Surf’s Up

Glenn Horowitz Bookseller East Hampton / Mike Solomon / Richard Prince/ Ashley Bickerton / Michael Halsband

By Robert Long,  The East Hampton Star

Aug. 9, 2001 — Mike Solomon is represented by gorgeous, softly painted watercolor studies of the ocean in various weather conditions, each accompanied by a brief penciled meteorological report. He is also showing a series of modest-looking, tinted beeswax-on-hardware cloth- that is, steel mesh – sculptures that manage to convey, through some genius of the artist’s, the texture and movement of the tube formed by a wave’s curl as it crests and begins to collapse.
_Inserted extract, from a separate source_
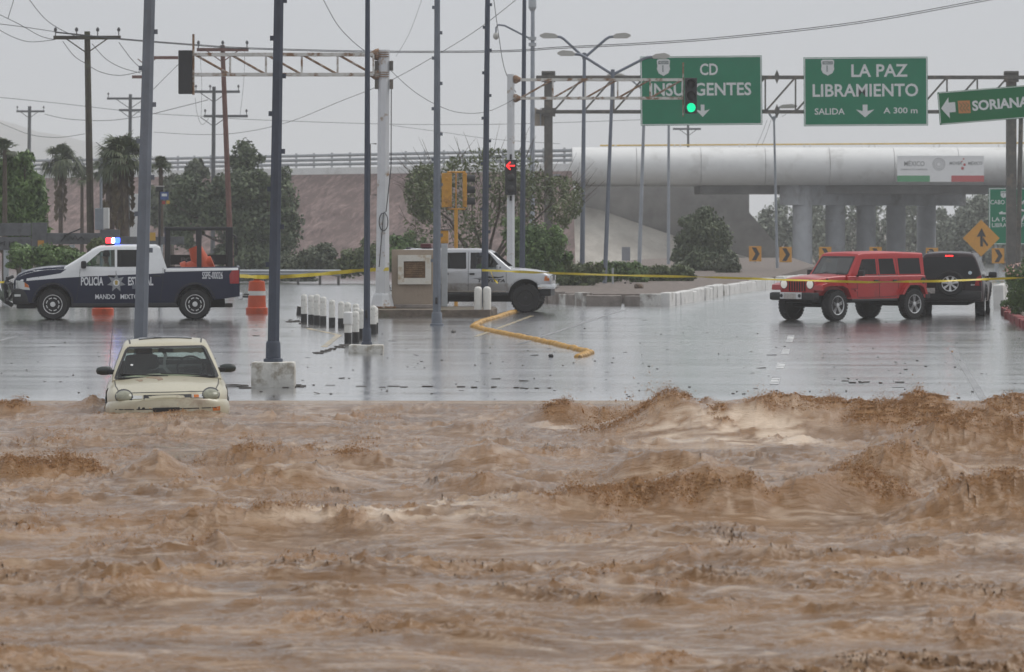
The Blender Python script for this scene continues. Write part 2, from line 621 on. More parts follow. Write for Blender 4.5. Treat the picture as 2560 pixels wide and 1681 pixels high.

The medium seems perfectly suited to the subject, beeswax mottles color, and so the tint of each of the “waves” seems true to the look of the water. And when the works are placed on light boxes, as three of them are, you see the same kind of shimmery, semitransparent light that waves have. And the steel mesh provides just the right suggestion of the harsh look that driven water takes on, the raggedness of the leading edge of a wave.

The pieces are effectively seen from any angle, and the perceptual push and pull – Is it wax or wire ? Is it a wave ? How can wax look so watery? —  keeps you looking.

Back in the early 1970s, a nascent conceptualist might have produced just one of these works, but it would have been huge, nailed to a very long gallery wall. There’s no reason Solomon couldn’t do that- it would be amazing to see- but there’s a great deal to be said for these compact works’ aura of harnessed power. You should see the show for them alone.